Reflections on dubious agenda

| | in Agenda

Attempts at distorting life-saving reform movements of the most threatened sections of the society, as is being projected for narrow unquantifiable electoral gain, should be discouraged, says Sashanka Banerjee

As a student of history, the political debate kicked up by the Indian National Congress, demanding a religious minority status for the Shaivite Lingayat community of Karnataka, I am reminded of Oxford Professor Arnold J Toynbee’s theory of history — the law of challenge and response — as propounded in his monumental work, A Study of History.

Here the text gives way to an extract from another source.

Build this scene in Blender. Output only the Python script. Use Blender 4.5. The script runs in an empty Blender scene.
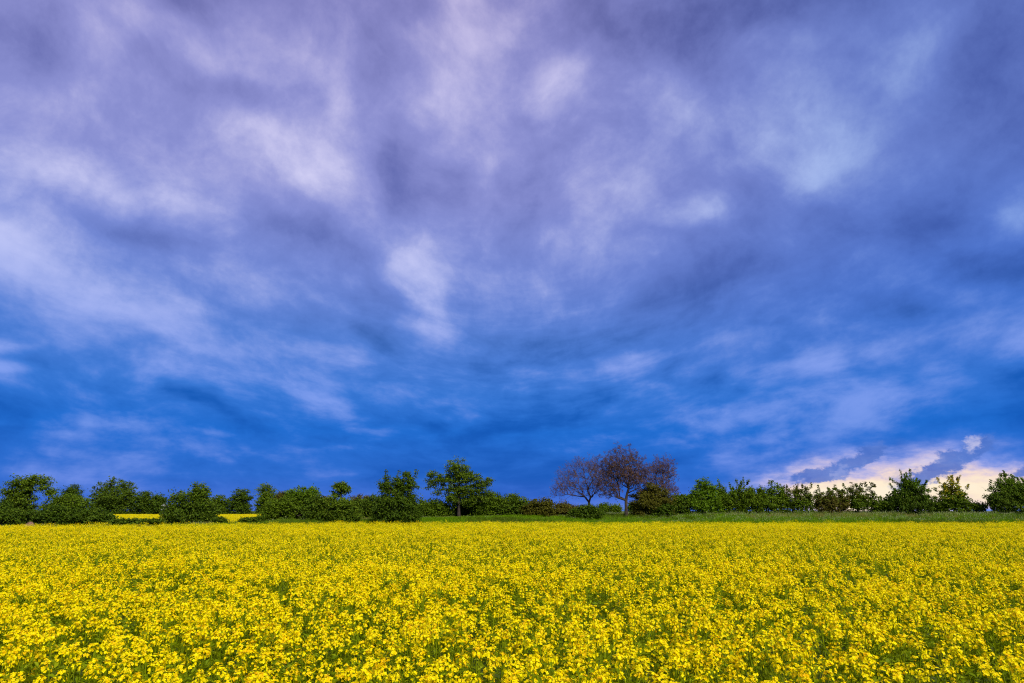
import bpy, math, random
import numpy as np
from mathutils import noise as mnoise, Vector

S = bpy.context.scene
COL = S.collection
rng = np.random.default_rng(7)
random.seed(7)
R = math.radians

# ------------------------------------------------------------------ camera
F = 682.7
PITCH = R(13.94)
CAMZ = 2.3
cd = bpy.data.cameras.new('camera')
cam = bpy.data.objects.new('camera', cd)
COL.objects.link(cam)
cd.lens = 24.0
cd.sensor_width = 36.0
cd.clip_start = 0.1
cd.clip_end = 20000
cam.location = (0, 0, CAMZ)
cam.rotation_euler = (R(90) + PITCH, 0, 0)
S.camera = cam
CP, SP = math.cos(PITCH), math.sin(PITCH)

def ray(px, py):
    a, b = px - 512.0, 341.5 - py
    return Vector((a, F * CP - b * SP, F * SP + b * CP))

def azel(px, py):
    d = ray(px, py)
    return math.degrees(math.atan2(d.x, d.y)), math.degrees(math.atan2(d.z, math.hypot(d.x, d.y)))

def X_at(px, Y):
    return (px - 512.0) / 703.4 * Y

def at(px, py, Y):
    d = ray(px, py)
    k = Y / d.y
    return d.x * k, CAMZ + d.z * k

# ------------------------------------------------------------------ terrain
def ss(t):
    t = min(1.0, max(0.0, t))
    return t * t * (3 - 2 * t)

def edge(x):
    return 78.5 - 16.0 * ss((-16.0 - x) / 30.0)

def bank(x):
    return 0.25 + 0.65 * ss((x + 42) / 22.0) + 0.75 * ss((x + 22) / 25.0)

def ground_z(x, y):
    e = edge(x)
    k = ss((x + 12) / 30.0)
    up = ss((y - e + 0.5) / (6.0 + 6.0 * k))
    a = e + 14 + 40 * k
    down = 1 - ss((y - a) / (14.0 + 60 * k)) * (1.0 - 0.25 * k)
    z = bank(x) * up * down
    if 1 < y < 400 and abs(x) < 400:
        z += 0.05 * mnoise.noise(Vector((x * 0.15, y * 0.15, 0)))
    return z

# ------------------------------------------------------------------ helpers
def props(o, label=None, cat=None, group=None, kind=None):
    if label: o['label'] = label
    if cat: o['category'] = cat
    if group: o['group'] = group
    if kind: o['kind'] = kind
    return o

def mesh_from(name, verts, faces, mats, midx=None, smooth=False):
    """verts (n,3); faces list of arrays (quads or tris)"""
    me = bpy.data.meshes.new(name)
    verts = np.asarray(verts, dtype=np.float32)
    me.vertices.add(len(verts))
    me.vertices.foreach_set('co', verts.ravel())
    loops, starts, tot = [], [], 0
    for fa in faces:
        fa = np.asarray(fa, dtype=np.int32)
        if len(fa) == 0: continue
        n = fa.shape[1]
        loops.append(fa.ravel())
        starts.append(tot + np.arange(len(fa)) * n)
        tot += fa.size
    if loops:
        loops = np.concatenate(loops); starts = np.concatenate(starts)
        me.loops.add(len(loops)); me.polygons.add(len(starts))
        me.loops.foreach_set('vertex_index', loops.astype(np.int32))
        me.polygons.foreach_set('loop_start', starts.astype(np.int32))
        if midx is not None:
            me.polygons.foreach_set('material_index', np.asarray(midx, dtype=np.int32))
        me.polygons.foreach_set('use_smooth', np.full(len(starts), smooth, dtype=bool))
    for m in mats: me.materials.append(m)
    me.update(calc_edges=True)
    me.validate()
    return me

def obj(name, me, parent=None, coll=None):
    o = bpy.data.objects.new(name, me)
    (coll or COL).objects.link(o)
    if parent is not None: o.parent = parent
    return o

def empty(name, loc):
    o = bpy.data.objects.new(name, None)
    COL.objects.link(o)
    o.location = loc
    o.empty_display_size = 0.3
    return o

def unit(a):
    return a / np.maximum(np.linalg.norm(a, axis=-1, keepdims=True), 1e-9)

def diamonds(c, a, b, n=None, asym=0.0):
    """leaf quads centred on c with half sizes a, b; n = optional normals"""
    N = len(c)
    if n is None:
        n = rng.normal(size=(N, 3)); n[:, 2] = np.abs(n[:, 2]) * 1.3
    n = unit(n)
    u = unit(np.cross(n, rng.normal(size=(N, 3))))
    v = np.cross(n, u)
    a = np.broadcast_to(np.asarray(a), (N,))[:, None]
    b = np.broadcast_to(np.asarray(b), (N,))[:, None]
    bend = n * a * 0.25
    V = np.stack([c - u * a - bend, c - v * b + u * a * asym, c + u * a - bend, c + v * b + u * a * asym], 1).reshape(-1, 3)
    Fq = np.arange(N * 4).reshape(N, 4)
    return V, Fq

def tubes(segs):
    """segs: list of (p0, p1, r0, r1, sides) -> verts, quads"""
    Vs, Fs, off = [], [], 0
    for p0, p1, r0, r1, ns in segs:
        p0 = np.asarray(p0, float); p1 = np.asarray(p1, float)
        d = p1 - p0; L = np.linalg.norm(d)
        if L < 1e-6: continue
        d /= L
        h = np.array([1.0, 0, 0]) if abs(d[0]) < .8 else np.array([0, 1.0, 0])
        u = np.cross(d, h); u /= np.linalg.norm(u); v = np.cross(d, u)
        t = np.arange(ns) * 2 * math.pi / ns
        ring = np.cos(t)[:, None] * u + np.sin(t)[:, None] * v
        Vs.append(p0 + ring * r0); Vs.append(p1 + ring * r1)
        i = np.arange(ns); j = (i + 1) % ns
        Fs.append(np.stack([off + i, off + j, off + ns + j, off + ns + i], 1))
        off += 2 * ns
    if not Vs: return np.zeros((0, 3)), np.zeros((0, 4), int)
    return np.concatenate(Vs), np.concatenate(Fs)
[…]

According to him, following the onslaught — first Islam and later the rise of Christian power in India, both iconoclastic and proselytising Abrahamic religions originating in Jerusalem — Hinduism was faced with twin existential crises.

Responding to these threat perceptions, several reform movements within Hinduism, over a period of time, cropped up to defend the ancient religion. To name a few, Chaitanya Mahaprabhu’s Vaishnavism in West Bengal, Dayanand Saraswati’s Arya Samaj in north India, Guru Nanak’s Sikhism in Punjab, Basava’s Shiva worshiping of Lingayatism in Karnataka, Raja Ram Mohan Roy’s Brahmo Samaj in West Bengal among others were some of the leading examples. Apart from politics, these reform movements were essentially self-preserving off-shoots of Hinduism.

The important point to note was that they imbibed some of the egalitarian tenets of Islam and Christianity, like the abolition of caste system; endorsing equality of all men in the eyes of God; eating together without segregation; congregational prayers; worship of one God; Lingayatism’s abolition of cremation of the dead instead of burying them and so on.

Some of these reformed churches even went to the extent of rejecting idolatry. These churches, while essentially remained within the fold of the broad coalition of Hinduism, did not reject the formless Ishwar with no images as the paramount God while at the same time accepting such ideas as Nirakar Brahma — as described by Raja Ram Mohan Roy in his Bramho Samaj movement; Hari Om as deified by Sikhism; the liberalism of Arya Samaj; Shiva — the God of the Lingayats, Lord Krishna as is worshiped by Chaitannya’s disciples — to be the presiding deity or deities.

Attempts at distorting such life-saving reform movements of the most threatened sections of the society in the evolving history of the ancient religion during the past over 500 years, as is being projected so thoughtlessly for narrow unquantifiable electoral gain, should be discouraged both by scholarly opinion and popular debate.